While divorces are hard on everyone involved, they can be especially difficult on the kids. One way to help make the divorce easier for your children to get through is by having a strong co-parenting relationship with your ex-spouse.
No matter how strong a co-parenting agreement may be, there are things that can create tension between the two parents. Below are four of the more common things that can cause strain in a co-parenting relationship.
Putting your ex-spouse down
Talking negatively about an ex-spouse in front of a child may feel good in the short term. However, doing so can hurt a child’s self-esteem. Children may feel like they’re part of the reason to blame for the negativity directed toward an ex. If there are any issues, be upfront and talk about them directly with your ex. Being proactive about discussing your concerns helps prevent them from becoming larger issues in the future.
Scheduling conflicts
A good co-parenting agreement will usually have detailed schedules. Sometimes, those well-planned schedules may not work out for one parent, resulting in a change of plans the other parent may not be ready for. Try to be flexible and understand that sometimes life may force your ex to deviate from the original schedule.
No cooperation
For co-parents to work together effectively, there needs to be a strong sense of cooperation among both parties. Working together to find the middle ground during disagreements can help resolve conflict more quickly. When making a major decision on behalf of your child, consult your ex to help ensure they feel involved.

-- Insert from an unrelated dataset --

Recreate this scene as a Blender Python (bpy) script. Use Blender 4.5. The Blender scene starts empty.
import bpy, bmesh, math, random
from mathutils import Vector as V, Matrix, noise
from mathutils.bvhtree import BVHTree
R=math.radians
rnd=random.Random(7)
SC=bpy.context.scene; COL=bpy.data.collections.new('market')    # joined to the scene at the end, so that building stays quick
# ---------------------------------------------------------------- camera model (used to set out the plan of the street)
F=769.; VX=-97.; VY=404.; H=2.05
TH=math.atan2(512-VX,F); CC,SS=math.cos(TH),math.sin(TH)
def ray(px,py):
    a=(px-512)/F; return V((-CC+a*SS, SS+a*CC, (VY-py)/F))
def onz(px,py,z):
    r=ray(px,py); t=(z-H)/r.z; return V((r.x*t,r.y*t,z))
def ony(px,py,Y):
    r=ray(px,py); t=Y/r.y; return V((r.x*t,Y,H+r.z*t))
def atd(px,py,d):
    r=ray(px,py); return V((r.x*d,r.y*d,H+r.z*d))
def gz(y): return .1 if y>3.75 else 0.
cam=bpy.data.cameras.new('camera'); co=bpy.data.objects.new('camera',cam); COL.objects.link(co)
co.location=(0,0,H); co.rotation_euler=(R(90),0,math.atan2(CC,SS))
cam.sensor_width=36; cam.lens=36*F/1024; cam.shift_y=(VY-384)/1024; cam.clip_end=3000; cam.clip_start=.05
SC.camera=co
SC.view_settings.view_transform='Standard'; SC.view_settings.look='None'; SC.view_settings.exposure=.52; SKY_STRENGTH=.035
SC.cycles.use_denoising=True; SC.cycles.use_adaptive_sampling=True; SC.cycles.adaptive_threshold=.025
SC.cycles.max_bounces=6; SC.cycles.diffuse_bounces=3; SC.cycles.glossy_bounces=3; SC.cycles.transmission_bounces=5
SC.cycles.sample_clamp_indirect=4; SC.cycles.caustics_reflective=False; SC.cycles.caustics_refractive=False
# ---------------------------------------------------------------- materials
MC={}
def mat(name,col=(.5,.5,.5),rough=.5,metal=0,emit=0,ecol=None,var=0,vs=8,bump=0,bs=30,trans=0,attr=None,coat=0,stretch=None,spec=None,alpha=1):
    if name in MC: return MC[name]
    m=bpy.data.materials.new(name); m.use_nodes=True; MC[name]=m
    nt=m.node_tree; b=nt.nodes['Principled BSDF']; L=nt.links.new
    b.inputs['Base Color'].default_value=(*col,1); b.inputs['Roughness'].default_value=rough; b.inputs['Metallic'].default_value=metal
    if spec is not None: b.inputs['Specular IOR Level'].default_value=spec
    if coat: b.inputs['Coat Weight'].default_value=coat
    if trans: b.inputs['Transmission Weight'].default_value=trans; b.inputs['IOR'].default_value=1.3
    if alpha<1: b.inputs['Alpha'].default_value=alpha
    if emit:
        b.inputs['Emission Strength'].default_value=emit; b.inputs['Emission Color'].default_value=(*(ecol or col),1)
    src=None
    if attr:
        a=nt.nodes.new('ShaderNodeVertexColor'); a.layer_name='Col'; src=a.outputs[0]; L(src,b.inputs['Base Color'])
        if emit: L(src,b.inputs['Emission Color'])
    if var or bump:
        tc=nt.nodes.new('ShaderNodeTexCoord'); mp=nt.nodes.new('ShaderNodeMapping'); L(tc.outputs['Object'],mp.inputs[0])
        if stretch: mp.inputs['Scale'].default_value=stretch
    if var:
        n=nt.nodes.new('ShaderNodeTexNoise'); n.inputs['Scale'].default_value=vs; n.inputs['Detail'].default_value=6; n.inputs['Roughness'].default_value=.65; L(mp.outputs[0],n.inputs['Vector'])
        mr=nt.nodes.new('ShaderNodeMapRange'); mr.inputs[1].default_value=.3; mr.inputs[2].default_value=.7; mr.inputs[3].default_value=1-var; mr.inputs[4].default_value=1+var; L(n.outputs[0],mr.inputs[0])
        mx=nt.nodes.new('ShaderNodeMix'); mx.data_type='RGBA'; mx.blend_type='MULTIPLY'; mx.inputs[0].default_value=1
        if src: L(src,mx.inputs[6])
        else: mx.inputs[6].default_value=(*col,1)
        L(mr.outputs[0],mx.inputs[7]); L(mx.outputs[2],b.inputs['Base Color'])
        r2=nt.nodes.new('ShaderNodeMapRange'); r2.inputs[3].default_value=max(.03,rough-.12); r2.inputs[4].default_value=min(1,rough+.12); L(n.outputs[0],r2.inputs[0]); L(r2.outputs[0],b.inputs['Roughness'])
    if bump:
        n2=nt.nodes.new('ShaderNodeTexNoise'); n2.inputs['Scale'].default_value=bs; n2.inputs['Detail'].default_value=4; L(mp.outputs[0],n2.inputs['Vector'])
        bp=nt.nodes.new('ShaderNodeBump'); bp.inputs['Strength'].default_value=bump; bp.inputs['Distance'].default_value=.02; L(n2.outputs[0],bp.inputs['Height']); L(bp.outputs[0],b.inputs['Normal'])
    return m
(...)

Negatively judging an ex-spouse’s parenting style
It can be easy to assume bad motivations if an ex-parents in a way that’s different from you. Remember that you and your ex are likely to have different parenting styles. Just because their style may be different doesn’t mean it’s wrong. Unless your child is in danger by your ex’s parenting choices, try to respect the decisions they make.
The key to all of these stressors ultimately boils down to a lack of communication. Having a regular dialogue with your ex will help ensure your co-parenting arrangement will be operating in a manner that’s best for your child.